Yes, I agree there are some situations where live conversation is helpful, such as the first two bullet points in your list. I was mainly talking about conversations like the ones described in Kaj's post, where the participants are just "making conversation" and do not have any specific goals in mind.

A good bullshit detector heuristic is usually more than enough to identify claims that can't be taken at face value

I typically find myself wanting to verify every single fact or idea that I hadn't heard of before, and say either "hold on, I need to think about that for a few minutes" or "let me check that on Google/Wikipedia". In actual conversation I'd suppress this because I suspect the other person will quickly find it extremely annoying. I just think to myself "I'll try to remember what he's saying and check it out later", but of course I don't have such a good memory.

You'll rarely be in a situation where your interlocutors are so hostile and deceptive that they would be lying to your face about the evidence they claim to have seen.

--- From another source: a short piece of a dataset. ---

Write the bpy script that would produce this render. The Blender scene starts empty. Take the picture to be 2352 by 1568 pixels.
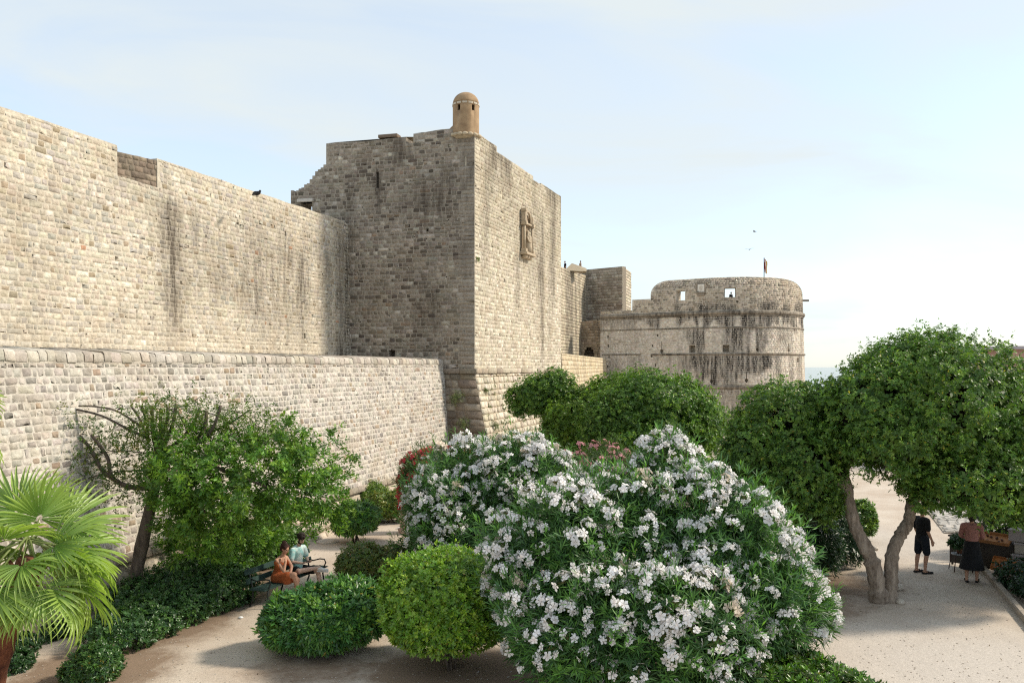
import bpy, math, random
import numpy as np
from mathutils import Vector, Matrix

# ------------------------------------------------------------------ camera, sky, sun, exposure
scene = bpy.context.scene
R = math.radians
CAM_Z = 5.5
F_PX, CX, HY = 1894.7, 1176.0, 843.0          # lens in pixels of a 2352 px wide frame, horizon row

cam_d = bpy.data.cameras.new("camera")
cam = bpy.data.objects.new("camera", cam_d)
scene.collection.objects.link(cam)
cam.location = (0, 0, CAM_Z)
cam.rotation_euler = (R(90), 0, 0)
cam_d.lens = 29.0
cam_d.sensor_width = 36.0
cam_d.shift_y = (HY - 784.0) / 2352.0
cam_d.clip_start = 0.1
cam_d.clip_end = 60000
scene.camera = cam

SUN_EL, SUN_AZ = 39.0, 84.0                    # azimuth clockwise from +Y
world = bpy.data.worlds.new("World")
scene.world = world
world.use_nodes = True
wn, wl = world.node_tree.nodes, world.node_tree.links
wn.clear()
w_out = wn.new("ShaderNodeOutputWorld")
w_bg = wn.new("ShaderNodeBackground")
w_sky = wn.new("ShaderNodeTexSky")
w_sky.sky_type = 'NISHITA'
w_sky.sun_disc = False
w_sky.sun_elevation = R(SUN_EL)
w_sky.sun_rotation = R(SUN_AZ)
w_sky.air_density = 1.0
w_sky.dust_density = 0.7
w_sky.ozone_density = 1.0
w_sky.altitude = 0
# thin high cloud spread evenly over the whole sky
w_tc = wn.new("ShaderNodeTexCoord")
w_map = wn.new("ShaderNodeMapping")
w_map.inputs['Rotation'].default_value = (0, 0, R(-28))
w_map.inputs['Scale'].default_value = (1.0, 2.6, 5.5)
w_no = wn.new("ShaderNodeTexNoise")
w_no.inputs['Scale'].default_value = 1.25
w_no.inputs['Detail'].default_value = 7
w_no.inputs['Roughness'].default_value = 0.52
w_no.inputs['Distortion'].default_value = 0.9
w_rp = wn.new("ShaderNodeValToRGB")
w_rp.color_ramp.elements[0].position = 0.40
w_rp.color_ramp.elements[1].position = 0.64
w_mul = wn.new("ShaderNodeMath"); w_mul.operation = 'MULTIPLY_ADD'
w_mul.inputs[1].default_value = 0.40; w_mul.inputs[2].default_value = 0.56
w_mix = wn.new("ShaderNodeMix"); w_mix.data_type = 'RGBA'
w_mix.inputs['B'].default_value = (2.86, 3.10, 3.13, 1)
wl.new(w_tc.outputs['Generated'], w_map.inputs['Vector'])
wl.new(w_map.outputs['Vector'], w_no.inputs['Vector'])
wl.new(w_no.outputs['Fac'], w_rp.inputs['Fac'])
wl.new(w_rp.outputs['Color'], w_mul.inputs[0])
wl.new(w_mul.outputs[0], w_mix.inputs['Factor'])
wl.new(w_sky.outputs['Color'], w_mix.inputs['A'])
wl.new(w_mix.outputs['Result'], w_bg.inputs['Color'])
w_bg.inputs['Strength'].default_value = 0.15
wl.new(w_bg.outputs['Background'], w_out.inputs['Surface'])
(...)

It's not that I think people are deceptive but I don't trust their memory and/or judgment. Asking for evidence isn't that helpful because (1) they may have misremembered or misheard from someone else and (2) there may be a lot more evidence in the other direction that they're not aware of and never thought of looking up.

Various signaling elements of live communication are highly entertaining

I think we covered that in an earlier discussion. :)

the environment around you can provide interesting topics for discussion

But why do people find random elements in the environment interesting?

Comment author: RichardKennaway 14 June 2010 09:23:14AM *  6 points [-]

I was mainly talking about conversations like the ones described in Kaj's post, where the participants are just "making conversation" and do not have any specific goals in mind.

Always have a goal. "Just making conversation" doesn't count. That's a high-level description of the activity that leaves out the goal, not a description of something that actually has no goal. Your goal might be "learn from this person", "let this person learn from me", "get to know this person", "get an introduction to this person's friends", "get into bed with this person", or many other things, or even at the meta-level, "find out if this is an interesting person to know". Unless your efforts are about something, the whole activity will seem pointless, because it is.

I typically find myself wanting to verify every single fact or idea that I hadn't heard of before, and say either "hold on, I need to think about that for a few minutes" or "let me check that on Google/Wikipedia".

Have you ever been in a conversation with someone who had the same urge?